In a rare moment of bipartisanship during the Kavanaugh confirmation process, former First Daughter Chelsea Clinton made it clear that ridiculing Judge Brett Kavanaugh's daughter should be off limits.

Liberal cartoonist for the Illinois Times, Chris Britt, penned a vicious cartoon brings the judge’s youngest daughter into the fray over the pending sexual assault allegations.

Britt depicted Liza kneeling at her bedside and praying,

"Dear God, please forgive my angry, lying, alcoholic father for sexually assaulting Dr. [Christine] Ford."

When Britt published the image with the name of the Times on it, a person on Twitter triggered what would become widespread backlash by tweeting to the paper that the cartoon "contravenes every standard of decency in our society" and asked the paper to "[p]lease remove it."

While Clinton has been an opponent of Judge Kavanaugh’s nomination, she joined the backlash against this cartoonist saying,

“Please leave Judge Kavanaugh’s daughters alone. They do not belong in your cartoons, “jokes”, or skits. If you can’t make your point about Judge Kavanaugh, whatever it may be, without bullying his kids, it’s not worth making.”

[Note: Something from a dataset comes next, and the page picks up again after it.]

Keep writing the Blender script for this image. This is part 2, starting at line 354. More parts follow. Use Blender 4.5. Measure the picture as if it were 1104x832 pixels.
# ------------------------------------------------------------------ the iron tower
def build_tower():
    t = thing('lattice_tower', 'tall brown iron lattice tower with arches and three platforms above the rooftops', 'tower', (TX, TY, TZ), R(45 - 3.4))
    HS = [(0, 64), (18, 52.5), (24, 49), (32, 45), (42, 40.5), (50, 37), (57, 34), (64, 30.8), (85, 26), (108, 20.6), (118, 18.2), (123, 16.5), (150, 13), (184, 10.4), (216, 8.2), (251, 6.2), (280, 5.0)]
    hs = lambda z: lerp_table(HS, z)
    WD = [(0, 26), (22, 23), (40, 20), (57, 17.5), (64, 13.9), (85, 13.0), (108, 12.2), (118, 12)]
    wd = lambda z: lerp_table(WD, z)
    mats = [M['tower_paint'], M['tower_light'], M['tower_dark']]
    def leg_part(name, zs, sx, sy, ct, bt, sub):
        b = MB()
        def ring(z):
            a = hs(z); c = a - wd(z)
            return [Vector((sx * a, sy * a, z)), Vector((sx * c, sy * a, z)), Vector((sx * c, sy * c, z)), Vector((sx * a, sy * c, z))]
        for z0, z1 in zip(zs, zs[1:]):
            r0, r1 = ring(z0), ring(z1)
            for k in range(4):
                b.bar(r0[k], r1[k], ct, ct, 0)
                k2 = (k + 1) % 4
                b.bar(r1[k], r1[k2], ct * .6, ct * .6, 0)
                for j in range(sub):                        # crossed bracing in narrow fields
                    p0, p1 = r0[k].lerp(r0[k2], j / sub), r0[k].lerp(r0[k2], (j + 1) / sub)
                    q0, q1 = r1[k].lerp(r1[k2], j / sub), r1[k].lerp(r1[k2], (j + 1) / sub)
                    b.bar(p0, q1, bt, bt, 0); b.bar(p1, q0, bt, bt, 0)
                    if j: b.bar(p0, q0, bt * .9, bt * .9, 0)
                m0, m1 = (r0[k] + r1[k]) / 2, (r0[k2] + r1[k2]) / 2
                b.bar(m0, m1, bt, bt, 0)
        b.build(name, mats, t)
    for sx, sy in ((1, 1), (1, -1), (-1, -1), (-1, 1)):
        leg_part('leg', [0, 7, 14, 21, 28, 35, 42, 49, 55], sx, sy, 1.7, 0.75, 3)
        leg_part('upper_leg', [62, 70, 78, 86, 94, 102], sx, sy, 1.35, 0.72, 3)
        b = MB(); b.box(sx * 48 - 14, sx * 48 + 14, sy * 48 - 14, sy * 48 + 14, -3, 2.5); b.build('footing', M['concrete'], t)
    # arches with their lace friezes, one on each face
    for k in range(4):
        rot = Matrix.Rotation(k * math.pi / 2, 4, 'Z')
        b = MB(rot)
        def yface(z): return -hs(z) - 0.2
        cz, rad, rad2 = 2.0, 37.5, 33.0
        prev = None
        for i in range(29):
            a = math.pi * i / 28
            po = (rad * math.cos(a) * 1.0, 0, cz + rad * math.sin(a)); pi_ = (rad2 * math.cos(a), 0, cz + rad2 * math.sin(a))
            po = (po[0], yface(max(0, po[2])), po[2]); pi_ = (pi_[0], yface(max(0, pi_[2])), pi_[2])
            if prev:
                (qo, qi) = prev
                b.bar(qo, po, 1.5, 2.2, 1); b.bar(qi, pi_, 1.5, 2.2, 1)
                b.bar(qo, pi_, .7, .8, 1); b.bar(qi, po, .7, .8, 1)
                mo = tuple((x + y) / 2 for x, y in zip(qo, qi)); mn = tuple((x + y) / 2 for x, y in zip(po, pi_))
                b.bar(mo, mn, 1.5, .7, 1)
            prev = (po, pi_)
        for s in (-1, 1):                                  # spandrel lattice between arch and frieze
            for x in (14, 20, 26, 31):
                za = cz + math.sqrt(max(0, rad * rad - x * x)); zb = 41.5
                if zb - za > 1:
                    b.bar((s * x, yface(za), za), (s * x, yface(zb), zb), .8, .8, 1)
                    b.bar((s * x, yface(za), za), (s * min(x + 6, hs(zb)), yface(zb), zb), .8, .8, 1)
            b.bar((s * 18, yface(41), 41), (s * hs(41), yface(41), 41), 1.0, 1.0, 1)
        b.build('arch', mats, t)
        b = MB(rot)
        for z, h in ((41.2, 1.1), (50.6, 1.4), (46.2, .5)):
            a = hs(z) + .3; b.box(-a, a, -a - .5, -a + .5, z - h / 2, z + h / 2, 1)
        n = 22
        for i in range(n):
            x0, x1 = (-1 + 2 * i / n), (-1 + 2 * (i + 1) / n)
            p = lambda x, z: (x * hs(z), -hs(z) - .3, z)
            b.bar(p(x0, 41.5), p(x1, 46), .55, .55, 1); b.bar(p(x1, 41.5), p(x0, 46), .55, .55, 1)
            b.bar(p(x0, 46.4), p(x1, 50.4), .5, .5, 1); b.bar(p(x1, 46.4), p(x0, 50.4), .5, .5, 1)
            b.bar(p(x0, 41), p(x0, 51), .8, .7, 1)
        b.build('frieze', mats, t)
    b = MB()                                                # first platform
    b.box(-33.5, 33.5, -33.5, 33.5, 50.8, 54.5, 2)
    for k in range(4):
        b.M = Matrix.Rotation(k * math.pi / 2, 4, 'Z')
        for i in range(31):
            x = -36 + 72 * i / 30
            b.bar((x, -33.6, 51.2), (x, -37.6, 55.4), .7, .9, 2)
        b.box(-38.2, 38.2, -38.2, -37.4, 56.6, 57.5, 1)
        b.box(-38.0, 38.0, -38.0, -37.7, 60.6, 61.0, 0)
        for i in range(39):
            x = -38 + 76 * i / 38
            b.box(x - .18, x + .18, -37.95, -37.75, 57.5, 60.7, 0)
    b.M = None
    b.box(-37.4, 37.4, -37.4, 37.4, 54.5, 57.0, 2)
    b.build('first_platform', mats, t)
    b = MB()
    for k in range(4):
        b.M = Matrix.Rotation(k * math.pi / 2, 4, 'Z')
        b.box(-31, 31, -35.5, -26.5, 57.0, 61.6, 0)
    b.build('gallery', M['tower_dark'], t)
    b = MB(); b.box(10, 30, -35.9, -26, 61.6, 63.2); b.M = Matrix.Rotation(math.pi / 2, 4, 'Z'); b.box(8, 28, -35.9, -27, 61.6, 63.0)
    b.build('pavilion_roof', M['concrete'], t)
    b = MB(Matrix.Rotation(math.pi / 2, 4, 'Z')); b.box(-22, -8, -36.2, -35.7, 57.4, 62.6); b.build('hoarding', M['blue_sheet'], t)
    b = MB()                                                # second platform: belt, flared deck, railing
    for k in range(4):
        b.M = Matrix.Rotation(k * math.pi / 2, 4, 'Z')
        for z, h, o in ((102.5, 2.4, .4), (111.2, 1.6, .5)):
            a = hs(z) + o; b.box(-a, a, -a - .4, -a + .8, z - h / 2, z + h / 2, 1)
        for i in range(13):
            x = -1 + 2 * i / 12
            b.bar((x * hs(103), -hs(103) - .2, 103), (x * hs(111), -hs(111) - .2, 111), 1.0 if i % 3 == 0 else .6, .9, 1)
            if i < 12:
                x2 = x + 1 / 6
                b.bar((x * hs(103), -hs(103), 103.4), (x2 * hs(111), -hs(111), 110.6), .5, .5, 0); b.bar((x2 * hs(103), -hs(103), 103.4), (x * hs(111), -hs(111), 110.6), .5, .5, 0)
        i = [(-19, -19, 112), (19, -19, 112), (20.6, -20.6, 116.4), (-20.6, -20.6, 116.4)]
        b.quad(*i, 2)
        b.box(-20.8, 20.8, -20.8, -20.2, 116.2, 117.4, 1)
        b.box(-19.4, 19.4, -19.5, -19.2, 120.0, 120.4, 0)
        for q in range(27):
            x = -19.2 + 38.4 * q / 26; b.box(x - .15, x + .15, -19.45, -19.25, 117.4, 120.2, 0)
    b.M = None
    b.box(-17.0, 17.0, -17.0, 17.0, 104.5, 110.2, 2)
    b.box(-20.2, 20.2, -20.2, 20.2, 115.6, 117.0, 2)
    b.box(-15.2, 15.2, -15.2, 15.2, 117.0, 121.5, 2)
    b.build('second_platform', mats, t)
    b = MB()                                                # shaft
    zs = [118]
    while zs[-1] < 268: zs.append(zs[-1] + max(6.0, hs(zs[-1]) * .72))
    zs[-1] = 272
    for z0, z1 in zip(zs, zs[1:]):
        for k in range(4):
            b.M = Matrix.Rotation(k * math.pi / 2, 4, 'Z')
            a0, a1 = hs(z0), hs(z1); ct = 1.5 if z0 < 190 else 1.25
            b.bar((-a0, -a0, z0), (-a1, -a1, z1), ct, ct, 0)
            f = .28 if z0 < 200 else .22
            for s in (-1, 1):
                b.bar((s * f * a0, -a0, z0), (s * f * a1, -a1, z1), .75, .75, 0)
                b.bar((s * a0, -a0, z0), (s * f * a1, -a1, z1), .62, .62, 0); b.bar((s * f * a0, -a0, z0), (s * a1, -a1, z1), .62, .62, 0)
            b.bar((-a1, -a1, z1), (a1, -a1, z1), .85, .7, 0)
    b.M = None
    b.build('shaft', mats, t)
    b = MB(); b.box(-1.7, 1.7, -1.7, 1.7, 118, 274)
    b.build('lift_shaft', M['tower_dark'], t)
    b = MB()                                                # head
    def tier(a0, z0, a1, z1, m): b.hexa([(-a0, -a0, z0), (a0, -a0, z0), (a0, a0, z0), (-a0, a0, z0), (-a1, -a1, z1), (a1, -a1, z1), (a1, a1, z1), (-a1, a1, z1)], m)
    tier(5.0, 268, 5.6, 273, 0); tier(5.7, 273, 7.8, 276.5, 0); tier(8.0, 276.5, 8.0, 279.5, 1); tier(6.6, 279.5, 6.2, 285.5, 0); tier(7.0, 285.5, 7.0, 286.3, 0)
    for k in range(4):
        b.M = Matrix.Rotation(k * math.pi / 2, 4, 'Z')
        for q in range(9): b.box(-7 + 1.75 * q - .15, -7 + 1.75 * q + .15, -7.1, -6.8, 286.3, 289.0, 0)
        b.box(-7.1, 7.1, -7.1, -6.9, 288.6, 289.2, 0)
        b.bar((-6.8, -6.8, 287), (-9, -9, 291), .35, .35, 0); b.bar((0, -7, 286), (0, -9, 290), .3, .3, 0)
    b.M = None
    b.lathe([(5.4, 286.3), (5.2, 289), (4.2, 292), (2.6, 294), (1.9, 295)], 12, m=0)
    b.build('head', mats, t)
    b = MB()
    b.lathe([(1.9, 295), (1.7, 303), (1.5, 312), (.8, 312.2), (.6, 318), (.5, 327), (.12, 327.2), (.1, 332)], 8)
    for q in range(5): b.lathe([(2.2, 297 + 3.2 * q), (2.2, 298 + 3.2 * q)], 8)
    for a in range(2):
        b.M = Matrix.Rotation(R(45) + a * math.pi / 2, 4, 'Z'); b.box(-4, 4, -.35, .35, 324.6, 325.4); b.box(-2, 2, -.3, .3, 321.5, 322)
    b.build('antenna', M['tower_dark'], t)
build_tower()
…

Clinton is right to stand up for Kavanaugh’s daughter. Bringing an underage child into the picture by demeaning her faith and suggesting she knows that her father is guilty of such terrible behavior was totally inappropriate, disrespectful, and disgusting.

To be clear, Clinton has been a vocal opponent of the Trump administration and Judge Kavanaugh’s confirmation. However, she at least put politics aside to amplify the outrage against this cartoon.

This is not the first time Chelsea Clinton stood up for women and children whose parents have opposing politics. She came to the defense of Ivanka Trump when Samantha Bee called her a “feckless c*nt” and to the defense of Barron Trump being left alone by the media.

When we talk about championing women, this is an example of how women should put aside politics to stand up for what’s right against what’s wrong. Mocking a little girl as a means of silencing her father and supporters of her father's confirmation has no place in politics or public discourse.